Not surprisingly, the first District Court judge who heard the case concluded that Gill was likely to prevail and granted an injunction directing ISBE to place Gill on the ballot.


But the Seventh Circuit stayed the injunction, without opinion, and remanded the case back to the District Court. Gill did not appear on Illinois's 2016 general election ballot.


The case was then reassigned to a second District Court judge who upheld Illinois's requirements in December 2018. That judge failed to address almost all of Gill's evidence.


Gill, represented by CCD, appealed to the Seventh Circuit and won in June 2020.


The case was now nearly four years old.


On remand, the case returned to the same District Court judge who upheld Illinois's requirements. The parties filed cross-motions for summary judgment.


In August 2021, after presiding over the remand proceedings for more than a year, the District Court judge recused himself pursuant to 28 U.S.C. 455, which requires recusal whenever a judge's "impartiality might reasonably be questioned," among other reasons. The judge did not specify the grounds for his recusal.


The case was now five years old.


The case was reassigned to a third District Court judge in August 2021. The Chief District Judge then reassigned the case to herself -- the fourth District Court judge to hear the case -- and upheld Illinois's requirements once again on March 31, 2022.


Gill filed his second appeal to the Seventh Circuit in April 2022.


The parties briefed the appeal and the Seventh Circuit held oral argument in December 2022.


Then, in March 2023 -- approximately six years and eight months after Gill filed suit seeking emergency relief in this election law case -- the Seventh Circuit issued its opinion dismissing the case as moot.


Cases are dismissed as moot when, due to the passage of time, there is no longer anything for a court to decide.

But election law cases are a classic example of the "capable of repetition yet evading review" exception to the mootness doctrine. Simply put, elections happen too fast for courts to decide cases arising from them, so courts typically decide election law cases even if the election has passed. Mootness does not apply because if it did, election law cases would almost never be decided.

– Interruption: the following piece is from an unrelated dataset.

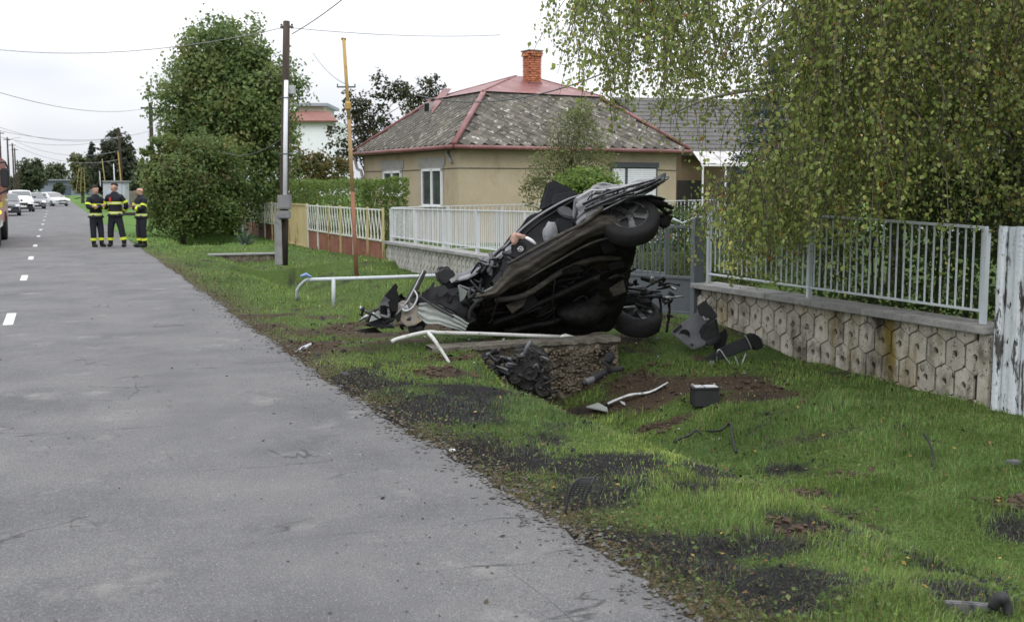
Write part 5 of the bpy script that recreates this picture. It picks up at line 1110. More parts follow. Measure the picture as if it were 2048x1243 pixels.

In fact, that's exactly what the Seventh Circuit concluded when Gill won his first appeal -- the case was not moot because the controversy was capable of repetition yet evading review.


So what changed?


In the nearly seven years since Gill filed suit, Illinois conducted its decennial redistricting, and so the congressional district in which he sought to run in 2016 is no longer geographically the same as it was then. The Seventh Circuit therefore concluded (p.2) that any relief granted "would speak to a congressional district that no longer exists, and Gill's circumstances are not capable of repetition yet evading review."


If there is a bright lining to this otherwise dismal outcome, it is that the Seventh Circuit vacated the District Court decision upholding Illinois's requirements. It's as if this case never happened.


But the fact remains that Illinois's requirements are clearly unconstitutional under Supreme Court precedent.


Unfortunately, after nearly seven years of litigation, we couldn't get a final judgment to that effect. We didn't get any decision at all on the merits of Gill's claims.


Which makes this case yet another demonstration of the old but endlessly applicable adage -- justice delayed is justice denied.